▶ _GOAL OF THE EXERCISE_
Copy out every line that contains the word "part".

▶ _COLLECTED MATERIAL_

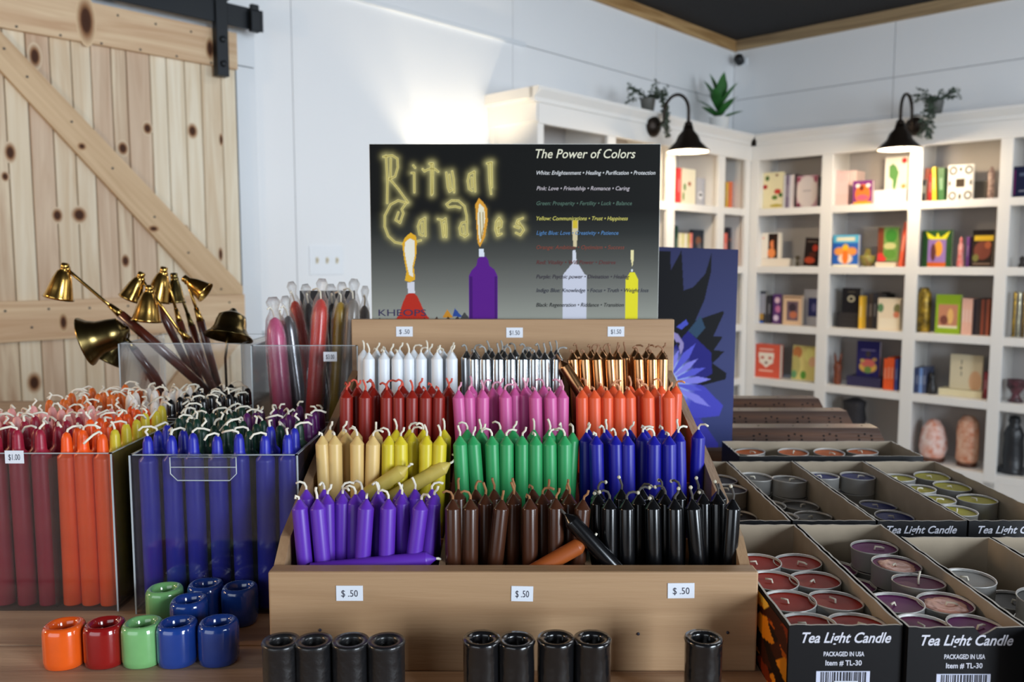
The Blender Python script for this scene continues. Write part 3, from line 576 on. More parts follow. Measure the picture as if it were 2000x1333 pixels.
# left bookcase
spines('yellow spined book at the corner bay of the left case', 'A', 1, 1418, 1422, 356, [(226, 180, 70)])
book('orange book with warm figures in the corner bay', 'A', 1, 1423, 1446, 356, (226, 120, 80), [E_(.7, .3, .25, .2, (236, 160, 90)), E_(.6, .7, .3, .2, (230, 140, 70)), E_(.85, .1, .1, .06, (180, 180, 220)), E_(.55, .92, .2, .06, (240, 214, 200))])
spines('coral slim spine left of the dark ghost book', 'A', 2, 1414, 1420, 456, [(226, 110, 96)])
book('dark book with a pale figure in the corner bay', 'A', 2, 1422, 1442, 445, (60, 56, 64), [R_(.1, .28, .9, .34, (150, 90, 70)), E_(.55, .75, .2, .2, (170, 160, 160)), R_(.2, .05, .8, .08, (110, 110, 120))])
spines('red spined book by the left case upright', 'A', 1, 1322, 1330, 328, [(222, 60, 60)])
book('tall cream book with a fruit sprig', 'A', 1, 1332, 1358, 330, (230, 222, 196), [E_(.55, .4, .12, .06, (170, 100, 70)), E_(.2, .5, .1, .1, (110, 140, 80)), E_(.12, .75, .08, .12, (130, 150, 90))])
book('small grey book with a pale emblem', 'A', 1, 1360, 1376, 348, (176, 176, 182), [E_(.5, .6, .3, .14, (220, 220, 222)), E_(.5, .58, .2, .05, (70, 70, 76))])
book('dark book with a pink arch on its cover', 'A', 1, 1378, 1397, 354, (56, 54, 66), [R_(.1, .35, .8, .85, (190, 80, 120)), E_(.45, .35, .35, .14, (190, 80, 120)), E_(.45, .55, .15, .15, (120, 50, 60)), E_(.5, .92, .3, .1, (214, 196, 170))])
spines('pale blue spine right of the pink arch book', 'A', 1, 1398, 1402, 352, [(150, 170, 190)])
spines('dark green spine by the left case upright', 'A', 2, 1320, 1324, 440, [(30, 70, 56)])
spines('pale spined volume beside the green spine', 'A', 2, 1326, 1352, 455, [(232, 224, 190), (214, 206, 140), (234, 226, 210), (180, 170, 90), (220, 120, 110)], group='pale volumes low in the left case')
book('dark blue book with a grey and red figure', 'A', 2, 1353, 1374, 449, (34, 42, 54), [E_(.5, .3, .25, .12, (120, 80, 60)), E_(.45, .75, .35, .22, (200, 196, 196)), E_(.6, .5, .2, .15, (90, 90, 96))])
book('orange box with a dark top corner', 'A', 2, 1377, 1402, 457, (216, 140, 60), [P_([(0, 0), (.8, 0), (0, .5)], (130, 50, 30)), E_(.7, .7, .2, .08, (150, 90, 40))], name='orange_box', cat='box')
spines('red block of a book left of the first upright', 'A', 2, 1291, 1303, 459, [(232, 84, 70)])

# ------------------------------------------------------------------ greenery, camera
GRN = mat('artificial_green', (46, 104, 44), .4, var=.3, vscale=20); GRY = mat('dusty_green', (70, 84, 70), .6, var=.3, vscale=40)
POTW = mat('white_ceramic_pot', (226, 226, 224), .3)
a_, z_ = onA(1410, 240, .22)
cp = thing('potted_plant', 'upright green leafy plant in a white pot at the bookcase corner', 'plant', RW(a_, .2, H + .765), ANG)
part('pot', MB().lathe([(.045, 0), (.05, .005), (.06, .085), (.064, .09), (.055, .09), (.05, .06)], 20), POTW, cp)
rr = random.Random(5)
def leaf(length, width, M):
    mb = MB(); n = 6; vs = []; fs = []
    for i in range(n + 1):
        t = i / n; w_ = width * math.sin(pi * min(1, t * .92 + .08)) ** .8 if i < n else .0005
        z = length * t; y = -.25 * length * t * t
        vs += [M @ Vector((-w_ / 2, y + .01 * w_, z)), M @ Vector((0, y - w_ * .15, z)), M @ Vector((w_ / 2, y + .01 * w_, z))]
    for i in range(n): b = i * 3; fs += [(b, b + 1, b + 4, b + 3), (b + 1, b + 2, b + 5, b + 4)]
    mb.smooth = True; mb.add(vs, fs); return mb
part('soil', MB().lathe([(.05, 0), (.05, .008)], 16), cmat((60, 44, 34)), cp, (0, 0, .075))
for k in range(13):
    az = k * 2.4; el = .12 + .075 * k
    M = Matrix.Rotation(az, 4, 'Z') @ Matrix.Rotation(el, 4, 'X')
    part('leaf', leaf(.19 - .004 * k, .062, M), GRN, cp, (0, 0, .08 + .008 * (12 - k)))
def vine(label, loc, rz, sx, seed, hang):
    t = thing('hanging_vine', label, 'plant', loc, rz)
    part('pot', MB().lathe([(.03, 0), (.04, .07), (.042, .075), (.036, .075), (.03, .06)], 16), cmat((96, 96, 92)), t)
    r = random.Random(seed); mb = MB()
    stems = MB()
    for s in range(16):
        az = r.uniform(0, 2 * pi); p = Vector((0, 0, .07)); d = Vector((math.cos(az) * .8, math.sin(az) * .8, r.uniform(.3, 1))); pts = [p.copy()]
        droop = s < 6
        if droop: d = Vector((sx[0] * .9 + r.uniform(-.3, .3), sx[1] * .9 + r.uniform(-.3, .3), .5))
        for i in range(14 if droop else 6):
            p = p + d.normalized() * .02; d.z -= .12 if not droop else .28
            if droop: d.z = max(d.z, -2.2); d.x *= .85; d.y *= .85
            pts.append(p.copy())
            for q in range(3):
                o = Vector((r.uniform(-1, 1), r.uniform(-1, 1), r.uniform(-1, 1))) * .012; s_ = r.uniform(.007, .013)
                e1 = Vector((r.uniform(-1, 1), r.uniform(-1, 1), r.uniform(-.5, .5))).normalized() * s_; e2 = e1.orthogonal().normalized() * s_ * .7
                mb.add([p + o - e1, p + o + e2, p + o + e1, p + o - e2], [(0, 1, 2, 3)])
        stems.tube(pts, .0015, 4)
    part('stem', stems, GRY, t); tag(part('foliage', mb, GRY, t), kind='stuff')
a_, z_ = onA(1262, 205, .26); vine('grey green trailing vine above the left gooseneck lamp', RW(a_, .27, H + .765), ANG, (0, 1), 3, 1)
b_, z_ = onB(1828, 215, .26); vine('grey green trailing vine above the right gooseneck lamp', RW(.27, b_, H + .765), ANG, (1, 0), 8, 1)
sc_ = thing('security_camera', 'small black security camera in the room corner under the ceiling', 'camera', RW(.0, .075, H + 1.29), ANG)
part('mount', MB().box(0, -.02, -.02, .012, .02, .02, c=.002).tube([(.01, 0, 0), (.05, 0, 0)], .006), mat('white_plastic'), sc_)
part('head', MB().lathe([(.001, -.03), (.026, -.028), (.03, -.01), (.03, .02), (.02, .03), (.001, .031)], 18, Matrix.Translation((.075, .0, 0)) @ Matrix.Rotation(.9, 4, 'Y')), cmat((24, 26, 30)), sc_)
part('cable', MB().tube([(.005, 0, 0), (.012, -.03, .03), (.01, -.04, .08), (.012, -.05, .13)], .003, 6), mat('white_plastic'), sc_)

# ================================================================== TABLE
tb = thing('display_table', 'brown wooden display table carrying all the candles', 'table', (0, 0, 0))
TW3 = wood('table_wood', (196, 166, 136), (150, 120, 96), 'x', .5, 1.0)
ybs = [.12, .30, .47, .655, .84, 1.03, 1.22, 1.42, 1.63, 1.86]
for i in range(len(ybs) - 1):
    o = part('plank', box(-1.25, ybs[i] + .0008, TZ - .035, .64, ybs[i + 1] - .0008, TZ, c=.0015), TW3, tb)
    o.data.transform(Matrix.Translation((i * .7, 0, 0))); o.location.x = -i * .7
DW = wood('dark_table_wood', (110, 84, 62), (84, 60, 44), 'x', .6)
part('apron', MB().box(-1.2, .17, TZ - .14, .59, .19, TZ - .035).box(-1.2, 1.79, TZ - .14, .59, 1.81, TZ - .035).box(-1.2, .19, TZ - .14, -1.18, 1.79, TZ - .035).box(.57, .19, TZ - .14, .59, 1.79, TZ - .035), DW, tb)
for x in (-1.2, .53):
    for y in (.17, 1.75): part('leg', box(x, y, 0, x + .06, y + .06, TZ - .035, c=.003), DW, tb)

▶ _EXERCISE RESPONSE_
The Blender Python script for this scene continues. Write part 3, from line 576 on. More parts follow. Measure the picture as if it were 2000x1333 pixels.
part('pot', MB().lathe([(.045, 0), (.05, .005), (.06, .085), (.064, .09), (.055, .09), (.05, .06)], 20), POTW, cp)
part('soil', MB().lathe([(.05, 0), (.05, .008)], 16), cmat((60, 44, 34)), cp, (0, 0, .075))
    part('leaf', leaf(.19 - .004 * k, .062, M), GRN, cp, (0, 0, .08 + .008 * (12 - k)))
    part('pot', MB().lathe([(.03, 0), (.04, .07), (.042, .075), (.036, .075), (.03, .06)], 16), cmat((96, 96, 92)), t)
    part('stem', stems, GRY, t); tag(part('foliage', mb, GRY, t), kind='stuff')
part('mount', MB().box(0, -.02, -.02, .012, .02, .02, c=.002).tube([(.01, 0, 0), (.05, 0, 0)], .006), mat('white_plastic'), sc_)
part('head', MB().lathe([(.001, -.03), (.026, -.028), (.03, -.01), (.03, .02), (.02, .03), (.001, .031)], 18, Matrix.Translation((.075, .0, 0)) @ Matrix.Rotation(.9, 4, 'Y')), cmat((24, 26, 30)), sc_)
part('cable', MB().tube([(.005, 0, 0), (.012, -.03, .03), (.01, -.04, .08), (.012, -.05, .13)], .003, 6), mat('white_plastic'), sc_)
    o = part('plank', box(-1.25, ybs[i] + .0008, TZ - .035, .64, ybs[i + 1] - .0008, TZ, c=.0015), TW3, tb)
part('apron', MB().box(-1.2, .17, TZ - .14, .59, .19, TZ - .035).box(-1.2, 1.79, TZ - .14, .59, 1.81, TZ - .035).box(-1.2, .19, TZ - .14, -1.18, 1.79, TZ - .035).box(.57, .19, TZ - .14, .59, 1.79, TZ - .035), DW, tb)
    for y in (.17, 1.75): part('leg', box(x, y, 0, x + .06, y + .06, TZ - .035, c=.003), DW, tb)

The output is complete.